上下水道局海外事業課 海外事業担当係長 松本実

海外事業担当係長係長写真

 私は下水道の専門家として、平成27年6月からインドネシアの首都ジャカルタ特別州の下水道や河川を担当する水管理局に派遣されています。ジャカルタは人口が約1千万人の大都市ですが、北九州市と違い、まだ下水道がほとんど整備されていません。家庭からの生活排水がそのまま道路側溝から河川に流れていて、とても今の紫川のようにカヌーを楽しめるような環境ではないのです。

 こちらでは、ジャカルタ特別州の職員に下水道の技術や知識を伝え、これから始まる下水道の工事や維持管理のための制度、組織の改善を提案しています。
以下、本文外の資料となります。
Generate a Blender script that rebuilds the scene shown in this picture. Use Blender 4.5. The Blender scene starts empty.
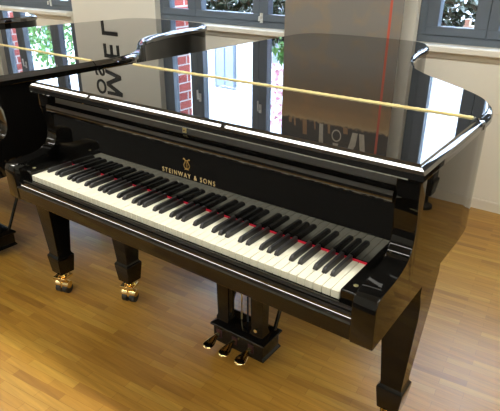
import bpy, bmesh, math, random
from mathutils import Vector, Matrix
random.seed(7)
S = bpy.context.scene
COL = S.collection
PI = math.pi

# ------------------------------------------------------------------ materials
def new_mat(name):
    m = bpy.data.materials.new(name); m.use_nodes = True
    nt = m.node_tree; nt.nodes.clear()
    out = nt.nodes.new('ShaderNodeOutputMaterial')
    return m, nt, out

def principled(name, col, rough=0.5, metal=0.0, ior=1.5, bump=None, var=0.0, vscale=20, coat=0.0):
    m, nt, out = new_mat(name)
    b = nt.nodes.new('ShaderNodeBsdfPrincipled')
    b.inputs['Base Color'].default_value = (*col, 1)
    b.inputs['Roughness'].default_value = rough
    b.inputs['Metallic'].default_value = metal
    b.inputs['IOR'].default_value = ior
    b.inputs['Coat Weight'].default_value = coat
    b.inputs['Coat Roughness'].default_value = 0.02
    nt.links.new(b.outputs[0], out.inputs[0])
    tc = nt.nodes.new('ShaderNodeTexCoord')
    n = nt.nodes.new('ShaderNodeTexNoise'); n.inputs['Scale'].default_value = vscale
    n.inputs['Detail'].default_value = 4
    nt.links.new(tc.outputs['Object'], n.inputs['Vector'])
    if var > 0:
        mx = nt.nodes.new('ShaderNodeMixRGB'); mx.blend_type = 'MULTIPLY'; mx.inputs[0].default_value = 1
        mx.inputs[1].default_value = (*col, 1)
        cr = nt.nodes.new('ShaderNodeMapRange')
        cr.inputs[3].default_value = 1 - var; cr.inputs[4].default_value = 1 + var
        nt.links.new(n.outputs[0], cr.inputs[0]); nt.links.new(cr.outputs[0], mx.inputs[2])
        nt.links.new(mx.outputs[0], b.inputs['Base Color'])
    if bump:
        bp = nt.nodes.new('ShaderNodeBump'); bp.inputs['Strength'].default_value = bump
        bp.inputs['Distance'].default_value = 0.002
        nt.links.new(n.outputs[0], bp.inputs['Height']); nt.links.new(bp.outputs[0], b.inputs['Normal'])
    return m

M = {}
M['lacquer'] = principled('black_lacquer', (0.004, 0.0038, 0.0035), 0.015, ior=1.37, var=0.2, vscale=3)
M['lid'] = principled('polished_lid_lacquer', (0.004, 0.0038, 0.0035), 0.008, ior=2.3, var=0.2, vscale=3)
M['fallboard'] = principled('polished_fallboard_lacquer', (0.004, 0.0038, 0.0035), 0.012, ior=1.68, var=0.2, vscale=3)
M['ivory'] = principled('ivory', (0.80, 0.785, 0.655), 0.22, var=0.03, vscale=60)
M['ebony'] = principled('ebony', (0.018, 0.018, 0.02), 0.32, bump=0.02, vscale=300)
M['felt'] = principled('red_felt', (0.75, 0.02, 0.06), 0.9, bump=0.3, vscale=900, var=0.15)
M['brass'] = principled('brass', (0.90, 0.74, 0.38), 0.12, metal=1, var=0.12, vscale=90)
M['brass_dull'] = principled('brass_hinge', (0.86, 0.76, 0.42), 0.32, metal=1, var=0.2, vscale=200)
M['gold'] = principled('gold_leaf', (0.62, 0.40, 0.13), 0.35, metal=0.6, var=0.1)
M['gold_text'] = principled('pale_gold', (0.75, 0.58, 0.30), 0.4, metal=0.3)
M['rubber'] = principled('dark_rubber', (0.02, 0.02, 0.02), 0.5, var=0.1)
M['wall'] = principled('wall_paint', (0.86, 0.845, 0.765), 0.75, bump=0.05, vscale=250, var=0.015)
M['trim'] = principled('trim_paint', (0.82, 0.79, 0.70), 0.4, var=0.01)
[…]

これは、これまで下水道を整備し、紫川などの水環境を再生させた北九州市の経験を生かすことができる、やりがいのある仕事です。

 ジャカルタの皆さんに気持ち良く下水道を使ってもらい、きれいな川を取り戻すための第一歩を踏み出したばかりですが、遠く離れたジャカルタで元気に頑張っています。

ベトナムで水ビジネスを展開している注目企業

Japan Advanced Water Technology Vietnam(略称:J.W.T.)社長 久保忠志さん((株)タカギから出向)

久保社長とスタッフ写真
▲久保社長(左から3番目)とスタッフ

 J.W.T.は、ベトナム・ハイフォン市水道公社と、北九州市に本社がある(株)タカギのほか5つの企業・団体が出資する合資会社です。北九州市とハイフォン市による水道事業の連携の中で、U-BCFや浄水器を普及するため、平成28年1月に設立されました。
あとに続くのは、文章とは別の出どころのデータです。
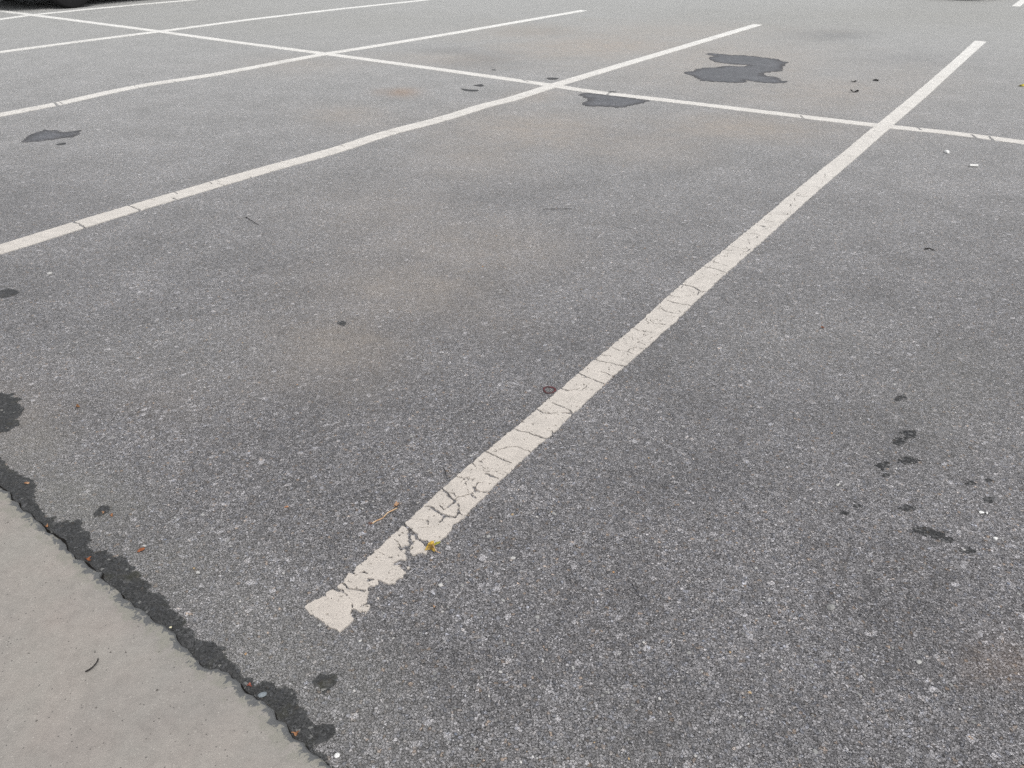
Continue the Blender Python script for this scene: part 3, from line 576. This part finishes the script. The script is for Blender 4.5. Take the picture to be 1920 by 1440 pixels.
LG = 'white painted parking bay lines'
# the cracked line in the middle of the picture
Lp, Rp = to_uv(DATA['LINE1_L']), to_uv(DATA['LINE1_R'])
vv = np.linspace(-5.2, 4.8, 400)
cl = np.interp(vv, Lp[:, 1], Lp[:, 0]); cr = np.interp(vv, Rp[:, 1], Rp[:, 0])
cc = (cl + cr) / 2; cc = np.convolve(np.r_[[cc[0]] * 6, cc, [cc[-1]] * 6], np.ones(13) / 13, 'valid')
hw = np.clip((cl - cr) / 2, .047, .058); hw = np.convolve(np.r_[[hw[0]] * 10, hw, [hw[-1]] * 10], np.ones(21) / 21, 'valid')
v_start = float(to_uv([DATA['PIECES'][-1][13]])[0, 1])
V_END = 4.73
rl = random.Random(31)
def cross_cracks(vs_, cs_, half, v_a, v_b, lo_gap, hi_gap, wid):
    out = []; v = v_a
    while v < v_b:
        c_ = float(np.interp(v, vs_, cs_)); a0 = half * 1.1; a1 = -half * 1.1
        if rl.random() < .45: a1 = rl.uniform(-.3, .5) * half
        elif rl.random() < .4: a0 = rl.uniform(-.3, .6) * half
        sl = rl.uniform(-.35, .25); n_ = 5
        out.append([wid * rl.uniform(.5, 1.2), [list(to_xy([c_ + a0 + (a1 - a0) * k / n_, v + sl * (a0 + (a1 - a0) * k / n_) + rl.uniform(-.006, .006)])) for k in range(n_ + 1)]])
        v += rl.uniform(lo_gap, hi_gap)
    return out


extra = cross_cracks(vv, cc, HALF, v_start - .05, -2.2, .06, .16, 1.3) + cross_cracks(vv, cc, HALF, -2.2, 0.0, .12, .3, 1.3)
for _ in range(38):      # short lengthwise cracks joining them
    v = rl.uniform(v_start - .1, -1.2); c_ = float(np.interp(v, vv, cc)) + rl.uniform(-.04, .04); u1 = rl.uniform(-.03, .03)
    extra.append([rl.uniform(.7, 1.5), [list(to_xy([c_ + u1 * k / 3 + rl.uniform(-.004, .004), v + .05 * k / 3])) for k in range(4)]])
parts = []
for v0, v1, st in ((-5.15, -2.4, .0022), (-2.4, 0.0, .0036), (0.0, V_END + .03, .008)):
    V, U = np.meshgrid(np.arange(v0, v1 + st * .5, st), np.arange(-.16, .16, st), indexing='ij')
    U = U + np.interp(V, vv, cc)
    A, B, F = line_field(V, U, cc + hw, cc - hw, vv, .0045, 100)
    # right edge is more ragged than the left
    F = np.minimum(F, U - np.interp(V, vv, cc - hw) + .009 * fbm(A, B, 55, 3, 102) * (V < -1.5))
    if v0 < -5:
        F = np.minimum(F, V - (v_start - .075) + .004 * fbm(A, B, 60, 2, 11))
        near = (V < v_start + .16)
        P_ = np.full(F.shape, -1.)
        for pc in DATA['PIECES']:
            P_[near] = np.maximum(P_[near], poly_sdf(A[near], B[near], pc))
        P_ = P_ + np.where(near, .0042 * fbm(A, B, 140, 4, 104), 0)
        F = np.maximum(F, P_)
    F = np.minimum(F, V_END - V + .004 * fbm(A, B, 40, 2, 9))
    F = crack_cut(A, B, F, DATA['CRACKS1'], 200, 1.65)
    if v0 < 0: F = crack_cut(A, B, F, extra, 260, 1.35)
    if v0 < -5:      # small connected plates where the paint crazes
        cz = (V > v_start - .26) & (V < v_start + .30)
        rc_ = np.random.default_rng(12); sp = np.stack([rc_.uniform(V[cz].min(), V[cz].max(), 50), rc_.uniform(-.06, .06, 50)], -1)
        xw = V[cz] + .006 * fbm(A[cz], B[cz], 80, 3, 320); yw = U[cz] - np.interp(V[cz], vv, cc) + .006 * fbm(A[cz], B[cz], 80, 3, 321)
        f1 = np.full(xw.shape, 9.); f2 = f1.copy()
        for a_, b_ in sp:
            d = np.hypot(xw - a_, yw - b_); f2 = np.minimum(f2, np.maximum(f1, d)); f1 = np.minimum(f1, d)
        wz = .0017 * (1 + 1.3 * fbm(A[cz], B[cz], 45, 2, 322)) * np.clip(.75 + 3.2 * fbm(A[cz], B[cz], 10, 2, 323), 0, 1.2) * np.clip(1.35 - np.abs(V[cz] - v_start + .05) / .16, 0, 1) - .0006
        F[cz] = np.minimum(F[cz], (f2 - f1) * .5 - wz)
    if v0 < -5:      # pores and flaked spots
        por = fbm(A, B, 150, 3, 300) - .43 - .10 * np.clip((V + 4.4) / 2.5, 0, 1.2) - .15 * fbm(A, B, 9, 2, 301)
        F = np.minimum(F, np.where(por > -.1, -por * .03, 1))
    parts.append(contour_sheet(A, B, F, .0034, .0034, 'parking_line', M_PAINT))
line1 = join_meshes(parts, 'parking_line')
tag(line1, 'cracked cream white bay line running diagonally up the middle, flaking at its near end', 'parking line', LG)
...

 U-BCFは北九州市の技術を用い、低コストで効率的に水を浄化できるという点から、ベトナムの各都市から強い関心を持たれています。浄水器については、消費者の間では、まだ水の安全に対する問題意識が低く、設置費用の負担は容易でない状況ですが、10年後には事業として成り立つと予測しています。

 官民一体で社会貢献を行う事業として注目を浴びるこのプロジェクトが、成功するかどうかはこれからです。ハイフォンの市場に根付いた事業の成功と、ベトナムの生活向上の2つを実現するという夢に向けて、J.W.T.の日本・ベトナムスタッフが一丸となって今後もまい進して行きます。